May last played York Barbican in May 2017 in support of her T-Bone Burnett-produced Top Five album, the post break-up record Life. Love. Flesh. Blood, and previously performed there in November 2011, two years on from a show at The Duchess in her bequiffed retro-rockabilly Love Tattoo days.

Not only a singer and songwriter but also a multi-instrumentalist, equally adept on  bodhrán, guitar, bass guitar and tambourine, last year she added another string to her bow: poetry.

Last June, in the cauldron of the 2020 Black Lives Matter movement, she released You Don’t Get To Be Racist And Irish, a sentiment adopted subsequently by the Irish government’s ReThink Ireland campaign on billboard display.

This was followed in October by the reflective nine-poem Slip Of The Tongue EP, set to an uplifting soundscape as May addressed such themes as home and love, feminism, the harsh realities of life, defiance, lovelorn longing and escapism.

Now comes 11 Past The Hour, to be followed by next April’s tour, for which VIP packages, including access to soundcheck and a Q&A with May, are available.  Eager fans can secure exclusive access to a presale for the tour when they pre-order the new album from May’s store at imeldamay.tmstor.es.

What was Charles Hutchinson’s verdict when Imelda May played York Barbican on May 16 2017?

Imelda May: “The blues, rock, soul and gospel-singing, mature May is a cut above the more derivative, bouncier, boom-boom past”

WHEN else would Imelda May tour but in May, when every day is a May day, 17 dates in all this month on the Irish pocket dynamo’s first British travels in three years.

“It’s been a while,” said the 42-year-old Dubliner, reintroducing herself to a pleasingly full York Barbican crowd for the first time since November 2011. “Thank you very much for sticking with me and turning up tonight.”

Much has changed in that time. Imelda ditched the rockabilly look and sound last sported on 2014’s Tribal album; her 18-year marriage to guitarist Darrel Higham ended; she turned 40; she gave herself permission to find new love; she allowed her spectacular voice full range in her song-writing for the first time since hit single Johnny Got A Boom Boom steered her down Retro Avenue.

The artwork for Imelda May’s 2017 album Life. Love. Flesh. Blood

All this is reflected in her post break-up March album, Life. Love. Flesh. Blood, whose every song – even from the deluxe edition – was in Tuesday’s setlist, bolstered by a couple of Sixties covers (The Animals, The Shangri-Las) and a smattering of May oldies. That’s confidence for you, and one met approvingly by an audience of Imelda’s age and upwards who had in turn experienced Life. Love. Flesh. Blood.

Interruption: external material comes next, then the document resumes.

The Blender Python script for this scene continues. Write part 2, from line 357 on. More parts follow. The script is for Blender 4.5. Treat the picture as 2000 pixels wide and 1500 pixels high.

Dressed in black, down to her ankle boots, with hair designed to a Chrissie Hynde template, Imelda began seated as if in a scene from the musical Chicago, she and guitarist Oliver Darling picked out by spotlights for Call Me: the album opener that announces the blues, rock, soul and gospel-singing, mature May is a cut above the more derivative, bouncier, boom-boom past.

Stage lit warmly by nine copper-toned lamps, May fronted a wonderfully responsive band, the guitars and Al Gare’s double bass complemented by saxophone and trumpet, as she sang from and to the heart, with Black Tears, The Longing and The Girl I Used To Be particular highs. The girl she used to be is still there, but the 2017 Imelda May is flowering in fullest bloom.